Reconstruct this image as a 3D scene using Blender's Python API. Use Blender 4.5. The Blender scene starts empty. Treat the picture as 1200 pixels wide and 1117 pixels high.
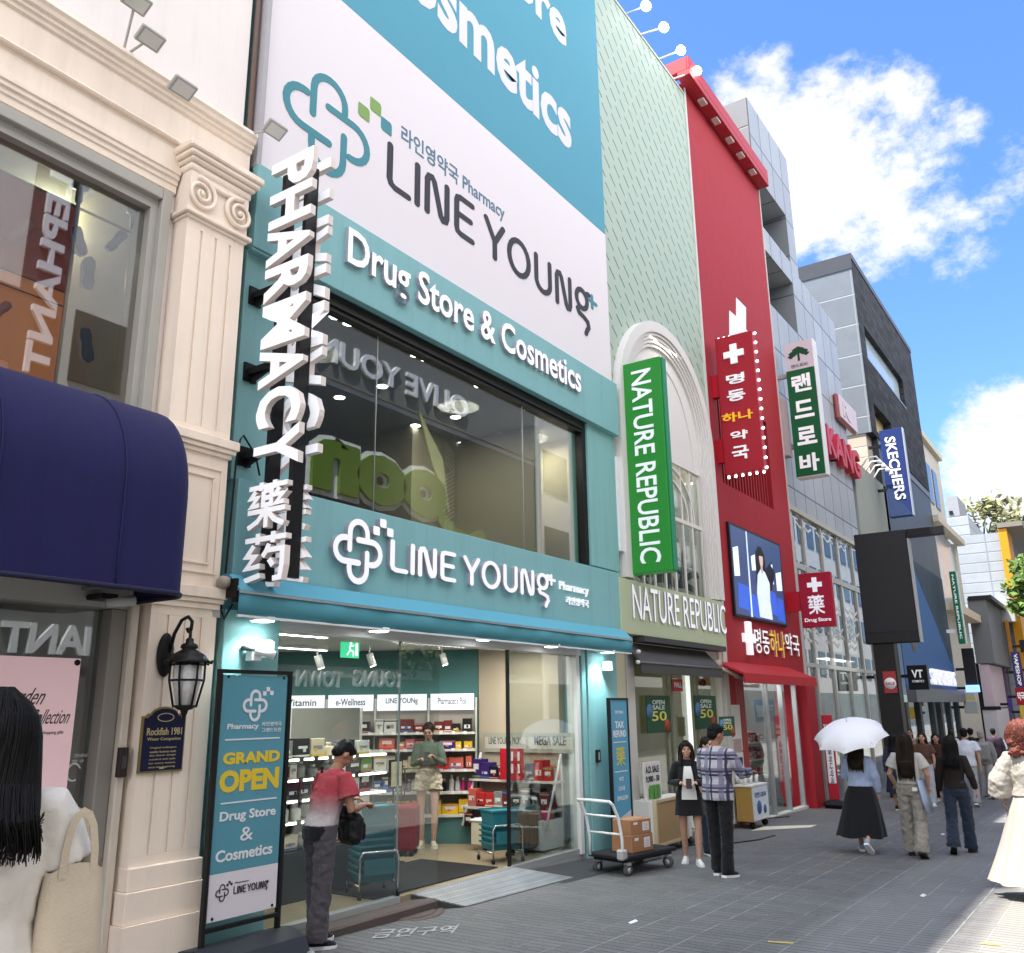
import bpy, bmesh, math, random
from mathutils import Vector, Matrix, noise
random.seed(7)
SC = bpy.context.scene
COL = SC.collection

# ------------------------------------------------------------------ camera
# world axes: X along the street, Y towards the shop fronts, Z up; the photographer stands at the origin holding the phone high
EYE = 1.95
FPX = 1030.204                     # focal length for a 1200 px wide frame
_S = Vector((725.0, 264.5, FPX)).normalized()          # street direction in camera axes (x right, y down, z forward)
_U = Vector((-50.0, -3875.5, FPX)).normalized()        # up
_U = (_U - _S * _U.dot(_S)).normalized()
_P = _S.cross(_U)
if _P.z < 0: _P = -_P
def ray(px, py):
    c = Vector((px - 600.0, py - 558.5, FPX))
    return Vector((_S.dot(c), _P.dot(c), _U.dot(c)))
def fX(px, py, Y=6.35): d = ray(px, py); return d.x * Y / d.y
def fZ(px, py, Y=6.35): d = ray(px, py); return EYE + d.z * Y / d.y
def gz(X):                         # the street falls gently away from the camera
    return -0.02 * (max(5.5, min(X, 40.0)) - 8.0) + 0.05 * max(0.0, 5.5 - max(X, 0.5))
def G(px, py, dz=0.0):             # a point on the ground
    d = ray(px, py); Z = 0.0
    for _ in range(8):
        t = (Z + dz - EYE) / d.z; Z = gz(d.x * t)
    return Vector((d.x * t, d.y * t, Z + dz))
cam = bpy.data.cameras.new('street_camera')
cam.sensor_fit = 'HORIZONTAL'; cam.sensor_width = 36.0
cam.lens = 36.0 * FPX / 1200.0
cam.clip_start = 0.05; cam.clip_end = 2000.0
camo = bpy.data.objects.new('street_camera', cam); COL.objects.link(camo)
_right = Vector((_S.x, _P.x, _U.x)); _down = Vector((_S.y, _P.y, _U.y)); _fwd = Vector((_S.z, _P.z, _U.z))
_m = Matrix.Identity(4)
for i in range(3):
    _m[i][0] = _right[i]; _m[i][1] = -_down[i]; _m[i][2] = -_fwd[i]
_m[2][3] = EYE
camo.matrix_world = _m
SC.camera = camo

# ------------------------------------------------------------------ light and exposure
SUN_DIR = Vector((-0.84 * 0.407, 0.54 * 0.407, 0.914)).normalized()      # towards the sun
sun = bpy.data.lights.new('sun', 'SUN'); sun.energy = 4.6; sun.angle = math.radians(0.5); sun.color = (1.0, 0.955, 0.88)
suno = bpy.data.objects.new('sun', sun); COL.objects.link(suno)
suno.rotation_euler = SUN_DIR.to_track_quat('Z', 'Y').to_euler(); suno.location = SUN_DIR * 60
SC.view_settings.view_transform = 'Standard'; SC.view_settings.look = 'None'
SC.view_settings.exposure = 1.42; SC.view_settings.gamma = 1.0
SC.cycles.max_bounces = 8; SC.cycles.diffuse_bounces = 3; SC.cycles.glossy_bounces = 3
SC.cycles.transparent_max_bounces = 12; SC.cycles.transmission_bounces = 4
SC.cycles.use_denoising = True
SC.cycles.sample_clamp_indirect = 6.0
SC.cycles.caustics_reflective = False; SC.cycles.caustics_refractive = False

world = bpy.data.worlds.new('World'); SC.world = world; world.use_nodes = True
wn = world.node_tree; wl = wn.links.new
bg = wn.nodes['Background']; bg.inputs[1].default_value = 0.15
sky = wn.nodes.new('ShaderNodeTexSky'); sky.sky_type = 'NISHITA'; sky.sun_disc = False
sky.sun_elevation = math.asin(SUN_DIR.z); sky.sun_rotation = math.atan2(SUN_DIR.x, SUN_DIR.y)
sky.air_density = 1.3; sky.dust_density = 0.6; sky.ozone_density = 2.2
tc = wn.nodes.new('ShaderNodeTexCoord')
def wmath(op, a, b=None, c=None, clamp=False):
    n = wn.nodes.new('ShaderNodeMath'); n.operation = op; n.use_clamp = clamp
    for i, v in enumerate((a, b, c)):
        if v is None: continue
        if isinstance(v, (int, float)): n.inputs[i].default_value = v
        else: wl(v, n.inputs[i])
    return n.outputs[0]
def wdot(vec):
    n = wn.nodes.new('ShaderNodeVectorMath'); n.operation = 'DOT_PRODUCT'; wl(tc.outputs['Generated'], n.inputs[0]); n.inputs[1].default_value = vec
    return n.outputs['Value']
def wrange(v, a, b):
    n = wn.nodes.new('ShaderNodeMapRange'); n.interpolation_type = 'SMOOTHSTEP'; wl(v, n.inputs[0]); n.inputs[1].default_value = a; n.inputs[2].default_value = b
    return n.outputs[0]
def wnoise(scale, detail, rough, off=(0, 0, 0)):
    mp = wn.nodes.new('ShaderNodeMapping'); mp.inputs['Location'].default_value = off; mp.inputs['Scale'].default_value = (1, 1, 1.5)
    wl(tc.outputs['Generated'], mp.inputs[0])
    n = wn.nodes.new('ShaderNodeTexNoise'); n.inputs['Scale'].default_value = scale; n.inputs['Detail'].default_value = detail; n.inputs['Roughness'].default_value = rough
    wl(mp.outputs[0], n.inputs['Vector']); return n.outputs[0]
# cumulus: big ones stand over the roofs down the street, each with its own direction and size in the sky
CLOUDS = [((1000, 165), 5.0, 1.0), ((935, 205), 5.2, 1.0), ((1070, 190), 3.9, 0.9), ((1020, 250), 4.4, .95), ((1035, 90), 2.0, .6), ((880, 120), 3.2, .75), ((1125, 225), 2.8, .6),
          ((1165, 560), 3.9, 1.0), ((1200, 520), 3.9, .95), ((1130, 610), 3.0, .9), ((1110, 290), 2.4, .42), ((1195, 190), 2.2, .55), ((1195, 640), 5, .8)]
FILL_CLOUDS = [((-.35, -.75, .55), 30, 1.0), ((.45, -.85, .45), 26, 1.0), ((-.9, -.2, .45), 26, 1.0), ((-.1, -.35, 1.0), 24, .9), ((.8, -.7, .45), 16, .9), ((.15, -.6, .8), 22, 1.0)]  # unseen clouds out of view, added as bright fill for the shaded fronts
mask = None; near_mask = None
for (p, rad, w) in [(ray(*q), r, w) for q, r, w in CLOUDS] + [(Vector(q), r, w) for q, r, w in FILL_CLOUDS]:
    m_ = wmath('MULTIPLY', wrange(wdot(p.normalized()), math.cos(math.radians(rad * 1.35)), math.cos(math.radians(rad * .25))), w)
    mask = m_ if mask is None else wmath('MAXIMUM', mask, m_)
    if w and rad < 10: near_mask = mask                 # the clouds ahead, dimmed apart from the brighter fill clouds out of view
n1 = wnoise(6.0, 11, .66); n2 = wnoise(18, 6, .62, (3, 1, 2)); n3 = wnoise(5, 4, .5, (7, 2, 5))
dens = wmath('ADD', wmath('MULTIPLY', mask, .82), wmath('ADD', wmath('MULTIPLY', wmath('SUBTRACT', n1, .5), 2.9), wmath('MULTIPLY', wmath('SUBTRACT', n2, .5), 1.0)))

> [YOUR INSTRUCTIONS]
Pictures excluded, repeat exactly the lines from the top of the material through the line with "COL = SC.collection", including both of those lines.

> [FINISHED EXERCISE]
Reconstruct this image as a 3D scene using Blender's Python API. Use Blender 4.5. The Blender scene starts empty. Treat the picture as 1200 pixels wide and 1117 pixels high.
import bpy, bmesh, math, random
from mathutils import Vector, Matrix, noise
random.seed(7)
SC = bpy.context.scene
COL = SC.collection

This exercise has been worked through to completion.